The now-retired judge, who spent two years delving into the sponsorship affair, will be the star witness Thursday at the House of Commons committee on government operations.
"It seemed perfectly logical to invite (him) to come and lay out his concerns," said New Democrat MP Charlie Angus, who won all-party support for his proposal to hear from Gomery.
It's not clear, however, whether the session will be a one-time chance for Gomery to trumpet his views, or the start of a wider-ranging study of how to revamp the way Ottawa works.
Angus said Tuesday he'll "certainly be pushing for follow-up" with further testimony from more witnesses.
But Diane Marleau, the Liberal committee chair, noted the panel has a full slate of other business in coming weeks, and she's not sure there will be room to pursue any issues raised by Gomery.
"The agenda gets pretty crowded at times," she said. "But you never know."
Daryl Kramp, the Conservative vice-chair, showed little enthusiasm for extended hearings on the criticisms Gomery has already voiced about Prime Minister Stephen Harper's government.
"Personally, I think it's just going to be a one-off," Kramp said of the former judge's appearance.
Like other Tories, he pointed to the already-enacted Accountability Act as Harper's main response to the sponsorship scandal.
"I think we've moved a long way," said Kramp. "Have we built the total vehicle?

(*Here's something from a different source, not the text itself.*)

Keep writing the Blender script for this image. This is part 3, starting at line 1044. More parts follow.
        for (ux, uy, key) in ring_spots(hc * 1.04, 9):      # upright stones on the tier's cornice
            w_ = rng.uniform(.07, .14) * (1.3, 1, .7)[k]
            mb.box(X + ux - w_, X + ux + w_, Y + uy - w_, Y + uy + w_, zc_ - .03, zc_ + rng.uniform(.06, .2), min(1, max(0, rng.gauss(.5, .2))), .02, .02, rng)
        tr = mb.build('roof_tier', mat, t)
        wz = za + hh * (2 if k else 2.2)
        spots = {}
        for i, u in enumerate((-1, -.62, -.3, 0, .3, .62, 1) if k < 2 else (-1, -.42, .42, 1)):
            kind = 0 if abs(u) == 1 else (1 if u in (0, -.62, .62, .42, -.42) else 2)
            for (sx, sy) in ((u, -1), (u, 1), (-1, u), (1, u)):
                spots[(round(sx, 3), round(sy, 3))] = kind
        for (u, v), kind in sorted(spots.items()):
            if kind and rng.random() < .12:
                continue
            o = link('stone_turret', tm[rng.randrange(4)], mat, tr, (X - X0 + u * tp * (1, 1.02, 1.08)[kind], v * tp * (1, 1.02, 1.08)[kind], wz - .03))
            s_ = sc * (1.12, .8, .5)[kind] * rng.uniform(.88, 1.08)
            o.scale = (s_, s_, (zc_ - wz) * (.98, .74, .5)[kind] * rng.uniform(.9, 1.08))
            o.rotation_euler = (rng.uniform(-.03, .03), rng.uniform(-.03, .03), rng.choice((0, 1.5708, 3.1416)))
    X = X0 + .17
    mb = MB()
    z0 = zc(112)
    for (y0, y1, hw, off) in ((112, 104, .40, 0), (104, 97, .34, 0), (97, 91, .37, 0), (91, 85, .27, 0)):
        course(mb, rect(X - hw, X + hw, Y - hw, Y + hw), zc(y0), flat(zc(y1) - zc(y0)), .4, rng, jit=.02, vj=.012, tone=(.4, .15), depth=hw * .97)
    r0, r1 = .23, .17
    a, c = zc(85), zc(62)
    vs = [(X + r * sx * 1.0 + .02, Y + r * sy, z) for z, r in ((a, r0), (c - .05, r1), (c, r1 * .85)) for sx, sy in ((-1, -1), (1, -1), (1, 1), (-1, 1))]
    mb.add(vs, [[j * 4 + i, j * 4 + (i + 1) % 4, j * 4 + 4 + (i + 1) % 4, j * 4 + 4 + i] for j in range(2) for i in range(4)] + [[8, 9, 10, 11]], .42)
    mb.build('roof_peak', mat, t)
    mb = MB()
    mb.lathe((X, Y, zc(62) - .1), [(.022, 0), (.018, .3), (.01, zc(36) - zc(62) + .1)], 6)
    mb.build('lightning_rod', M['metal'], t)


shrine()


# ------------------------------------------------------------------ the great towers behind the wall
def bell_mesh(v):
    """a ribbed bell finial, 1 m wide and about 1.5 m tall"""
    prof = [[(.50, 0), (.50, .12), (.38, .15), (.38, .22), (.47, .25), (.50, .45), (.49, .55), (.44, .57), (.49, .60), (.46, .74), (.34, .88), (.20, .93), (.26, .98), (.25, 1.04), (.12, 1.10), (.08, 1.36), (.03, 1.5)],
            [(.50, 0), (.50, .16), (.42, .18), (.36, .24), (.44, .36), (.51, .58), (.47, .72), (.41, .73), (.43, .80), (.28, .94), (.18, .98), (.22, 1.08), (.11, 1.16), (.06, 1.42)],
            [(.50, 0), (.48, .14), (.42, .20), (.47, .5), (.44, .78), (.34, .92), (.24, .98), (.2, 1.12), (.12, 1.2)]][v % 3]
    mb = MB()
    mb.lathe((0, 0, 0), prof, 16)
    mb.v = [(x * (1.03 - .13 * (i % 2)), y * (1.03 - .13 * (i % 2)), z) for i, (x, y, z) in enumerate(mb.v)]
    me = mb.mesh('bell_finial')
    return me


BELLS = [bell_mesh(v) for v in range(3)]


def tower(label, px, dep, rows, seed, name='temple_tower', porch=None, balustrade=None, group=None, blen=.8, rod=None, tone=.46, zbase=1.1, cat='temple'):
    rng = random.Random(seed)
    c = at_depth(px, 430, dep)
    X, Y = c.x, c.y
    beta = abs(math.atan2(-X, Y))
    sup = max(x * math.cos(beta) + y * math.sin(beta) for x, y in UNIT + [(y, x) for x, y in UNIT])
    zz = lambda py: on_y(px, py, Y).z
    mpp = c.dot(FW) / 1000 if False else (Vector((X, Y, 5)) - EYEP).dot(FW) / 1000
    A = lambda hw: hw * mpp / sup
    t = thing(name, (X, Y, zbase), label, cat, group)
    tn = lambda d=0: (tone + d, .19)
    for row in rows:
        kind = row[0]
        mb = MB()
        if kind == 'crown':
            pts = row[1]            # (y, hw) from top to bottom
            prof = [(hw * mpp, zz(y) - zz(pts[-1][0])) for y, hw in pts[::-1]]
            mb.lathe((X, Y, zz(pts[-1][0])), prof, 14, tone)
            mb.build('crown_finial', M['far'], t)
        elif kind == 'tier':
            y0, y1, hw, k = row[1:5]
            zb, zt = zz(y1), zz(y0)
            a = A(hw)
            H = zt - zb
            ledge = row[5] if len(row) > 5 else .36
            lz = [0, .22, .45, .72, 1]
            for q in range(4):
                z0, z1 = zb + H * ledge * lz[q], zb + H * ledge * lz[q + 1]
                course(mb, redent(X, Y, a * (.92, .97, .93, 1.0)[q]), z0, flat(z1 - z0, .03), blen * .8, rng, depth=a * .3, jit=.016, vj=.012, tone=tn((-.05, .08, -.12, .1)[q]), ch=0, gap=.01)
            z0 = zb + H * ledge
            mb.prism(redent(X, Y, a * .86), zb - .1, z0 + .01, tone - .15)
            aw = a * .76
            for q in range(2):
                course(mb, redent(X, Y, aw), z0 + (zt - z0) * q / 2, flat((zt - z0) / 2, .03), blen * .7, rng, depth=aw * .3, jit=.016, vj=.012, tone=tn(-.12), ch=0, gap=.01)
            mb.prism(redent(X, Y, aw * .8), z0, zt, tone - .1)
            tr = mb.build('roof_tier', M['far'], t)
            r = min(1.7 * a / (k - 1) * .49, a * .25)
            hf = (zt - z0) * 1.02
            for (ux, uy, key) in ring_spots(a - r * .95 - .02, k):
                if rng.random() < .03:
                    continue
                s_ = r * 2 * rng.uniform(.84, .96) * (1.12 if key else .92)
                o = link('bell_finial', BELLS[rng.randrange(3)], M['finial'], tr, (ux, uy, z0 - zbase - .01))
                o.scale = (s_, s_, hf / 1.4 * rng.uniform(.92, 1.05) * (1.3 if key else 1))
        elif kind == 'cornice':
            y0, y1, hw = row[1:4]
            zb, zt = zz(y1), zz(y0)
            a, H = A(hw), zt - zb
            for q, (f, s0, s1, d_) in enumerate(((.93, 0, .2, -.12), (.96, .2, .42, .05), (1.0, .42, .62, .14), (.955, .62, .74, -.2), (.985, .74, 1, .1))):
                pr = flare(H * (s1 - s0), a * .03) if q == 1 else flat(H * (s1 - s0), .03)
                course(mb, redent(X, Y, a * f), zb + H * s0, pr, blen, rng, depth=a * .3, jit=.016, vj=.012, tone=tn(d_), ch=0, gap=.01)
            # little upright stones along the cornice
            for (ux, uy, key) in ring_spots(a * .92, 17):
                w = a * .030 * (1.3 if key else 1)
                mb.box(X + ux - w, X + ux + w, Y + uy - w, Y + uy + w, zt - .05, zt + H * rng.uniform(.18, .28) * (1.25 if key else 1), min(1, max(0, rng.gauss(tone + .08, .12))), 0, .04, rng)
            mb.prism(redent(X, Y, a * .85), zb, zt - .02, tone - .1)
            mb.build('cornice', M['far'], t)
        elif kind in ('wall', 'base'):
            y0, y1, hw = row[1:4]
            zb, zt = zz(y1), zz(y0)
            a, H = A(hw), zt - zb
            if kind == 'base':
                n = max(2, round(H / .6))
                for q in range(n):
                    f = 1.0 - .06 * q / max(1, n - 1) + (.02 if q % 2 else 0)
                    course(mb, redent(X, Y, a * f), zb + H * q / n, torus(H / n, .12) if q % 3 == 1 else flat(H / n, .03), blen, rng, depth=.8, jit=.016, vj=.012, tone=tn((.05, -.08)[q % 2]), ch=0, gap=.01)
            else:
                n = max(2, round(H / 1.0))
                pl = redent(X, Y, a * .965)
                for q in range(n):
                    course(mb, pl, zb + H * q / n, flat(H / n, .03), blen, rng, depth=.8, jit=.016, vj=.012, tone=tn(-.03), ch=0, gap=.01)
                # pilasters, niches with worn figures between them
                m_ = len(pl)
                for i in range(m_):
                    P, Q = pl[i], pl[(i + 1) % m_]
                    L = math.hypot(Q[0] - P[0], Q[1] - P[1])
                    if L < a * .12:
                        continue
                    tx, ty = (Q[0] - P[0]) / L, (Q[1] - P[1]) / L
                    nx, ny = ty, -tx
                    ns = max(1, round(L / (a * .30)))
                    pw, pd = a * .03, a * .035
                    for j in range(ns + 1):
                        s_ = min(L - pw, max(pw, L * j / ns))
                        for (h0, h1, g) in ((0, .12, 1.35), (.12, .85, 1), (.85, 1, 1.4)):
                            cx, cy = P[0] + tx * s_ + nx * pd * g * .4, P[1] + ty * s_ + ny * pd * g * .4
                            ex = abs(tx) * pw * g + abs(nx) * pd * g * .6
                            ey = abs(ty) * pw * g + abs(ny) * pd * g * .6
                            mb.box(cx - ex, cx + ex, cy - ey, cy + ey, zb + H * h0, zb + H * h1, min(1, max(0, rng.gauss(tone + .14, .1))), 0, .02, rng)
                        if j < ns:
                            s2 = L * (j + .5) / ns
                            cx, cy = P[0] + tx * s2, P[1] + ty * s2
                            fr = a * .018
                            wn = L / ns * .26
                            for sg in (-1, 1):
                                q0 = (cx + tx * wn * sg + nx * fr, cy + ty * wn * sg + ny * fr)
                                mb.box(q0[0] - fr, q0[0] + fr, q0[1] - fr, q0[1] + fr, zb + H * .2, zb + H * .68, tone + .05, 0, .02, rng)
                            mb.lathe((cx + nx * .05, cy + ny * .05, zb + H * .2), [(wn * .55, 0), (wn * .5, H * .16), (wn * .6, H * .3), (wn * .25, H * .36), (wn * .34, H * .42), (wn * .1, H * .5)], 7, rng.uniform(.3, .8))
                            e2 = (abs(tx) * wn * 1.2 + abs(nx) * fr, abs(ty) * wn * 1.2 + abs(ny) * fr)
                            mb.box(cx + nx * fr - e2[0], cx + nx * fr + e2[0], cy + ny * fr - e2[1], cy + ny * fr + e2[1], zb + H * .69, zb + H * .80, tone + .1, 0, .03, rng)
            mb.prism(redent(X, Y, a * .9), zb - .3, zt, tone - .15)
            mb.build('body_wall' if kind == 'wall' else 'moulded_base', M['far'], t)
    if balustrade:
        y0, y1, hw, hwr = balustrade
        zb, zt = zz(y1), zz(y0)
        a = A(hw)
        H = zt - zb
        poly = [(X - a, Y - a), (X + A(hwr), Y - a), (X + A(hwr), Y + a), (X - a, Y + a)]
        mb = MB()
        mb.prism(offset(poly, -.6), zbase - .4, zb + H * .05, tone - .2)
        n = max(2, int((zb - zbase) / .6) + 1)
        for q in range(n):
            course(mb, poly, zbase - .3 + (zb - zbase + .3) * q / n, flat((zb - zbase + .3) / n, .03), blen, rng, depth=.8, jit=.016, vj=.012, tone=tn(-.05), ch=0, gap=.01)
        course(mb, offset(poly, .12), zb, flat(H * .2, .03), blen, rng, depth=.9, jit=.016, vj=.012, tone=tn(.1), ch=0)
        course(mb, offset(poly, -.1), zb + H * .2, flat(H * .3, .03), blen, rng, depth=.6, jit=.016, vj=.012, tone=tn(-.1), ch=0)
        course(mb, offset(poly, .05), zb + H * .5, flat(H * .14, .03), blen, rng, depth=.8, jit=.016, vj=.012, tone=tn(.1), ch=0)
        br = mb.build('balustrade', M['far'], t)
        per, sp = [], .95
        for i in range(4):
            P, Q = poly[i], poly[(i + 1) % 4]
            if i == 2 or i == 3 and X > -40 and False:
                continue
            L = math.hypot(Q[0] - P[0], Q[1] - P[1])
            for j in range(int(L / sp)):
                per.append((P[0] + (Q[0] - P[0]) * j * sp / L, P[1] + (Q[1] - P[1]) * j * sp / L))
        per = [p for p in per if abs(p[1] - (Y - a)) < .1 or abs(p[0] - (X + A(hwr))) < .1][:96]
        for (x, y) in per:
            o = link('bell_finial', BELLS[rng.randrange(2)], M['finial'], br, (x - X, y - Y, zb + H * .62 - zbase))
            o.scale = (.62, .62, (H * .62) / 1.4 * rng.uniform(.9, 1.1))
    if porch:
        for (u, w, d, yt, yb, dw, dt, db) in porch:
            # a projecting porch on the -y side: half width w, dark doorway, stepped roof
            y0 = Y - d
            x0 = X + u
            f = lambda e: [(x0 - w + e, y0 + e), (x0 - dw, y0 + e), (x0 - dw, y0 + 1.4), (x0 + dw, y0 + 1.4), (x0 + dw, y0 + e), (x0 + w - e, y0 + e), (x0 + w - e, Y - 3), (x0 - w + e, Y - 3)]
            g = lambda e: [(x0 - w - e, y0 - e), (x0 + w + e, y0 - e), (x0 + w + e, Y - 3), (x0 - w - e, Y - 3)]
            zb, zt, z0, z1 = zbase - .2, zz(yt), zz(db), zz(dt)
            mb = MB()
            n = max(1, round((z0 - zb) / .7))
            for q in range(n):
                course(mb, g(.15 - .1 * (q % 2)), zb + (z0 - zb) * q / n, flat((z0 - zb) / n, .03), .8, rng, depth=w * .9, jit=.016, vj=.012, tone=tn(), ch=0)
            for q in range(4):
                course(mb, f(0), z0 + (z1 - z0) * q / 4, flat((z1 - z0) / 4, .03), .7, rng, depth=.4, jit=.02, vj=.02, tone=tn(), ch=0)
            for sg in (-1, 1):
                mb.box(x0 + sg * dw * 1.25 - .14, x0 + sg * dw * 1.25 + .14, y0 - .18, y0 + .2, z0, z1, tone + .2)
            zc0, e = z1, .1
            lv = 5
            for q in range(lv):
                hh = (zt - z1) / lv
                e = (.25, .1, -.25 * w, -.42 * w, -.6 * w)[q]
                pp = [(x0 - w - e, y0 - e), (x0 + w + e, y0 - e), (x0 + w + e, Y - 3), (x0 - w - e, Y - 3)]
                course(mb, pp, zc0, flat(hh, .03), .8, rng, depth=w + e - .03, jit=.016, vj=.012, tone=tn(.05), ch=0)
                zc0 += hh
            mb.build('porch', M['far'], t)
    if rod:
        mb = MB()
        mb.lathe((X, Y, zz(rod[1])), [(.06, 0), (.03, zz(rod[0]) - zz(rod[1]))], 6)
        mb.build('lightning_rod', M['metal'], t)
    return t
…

No, but I think we've assembled a lot of the parts."
The accountability legislation included, among other things, reforms to party financing and lobbying and better protection for civil service whistleblowers.
But critics say some of the measures didn't go far enough and others have yet to be fully implemented in practice.
Gomery, in an interview with The Canadian Press in January, blasted Harper for abandoning the goal of open government he espoused in opposition and adopting a top-down, tightly controlled style.
"I haven't change my mind on anything," he reiterated Tuesday. "That's basically what I felt then and what I feel now."
Gomery reiterated irritation that the Harper government has ignored his request for a comprehensive response to all his recommended reforms.
"I find it absolutely incredible," he said.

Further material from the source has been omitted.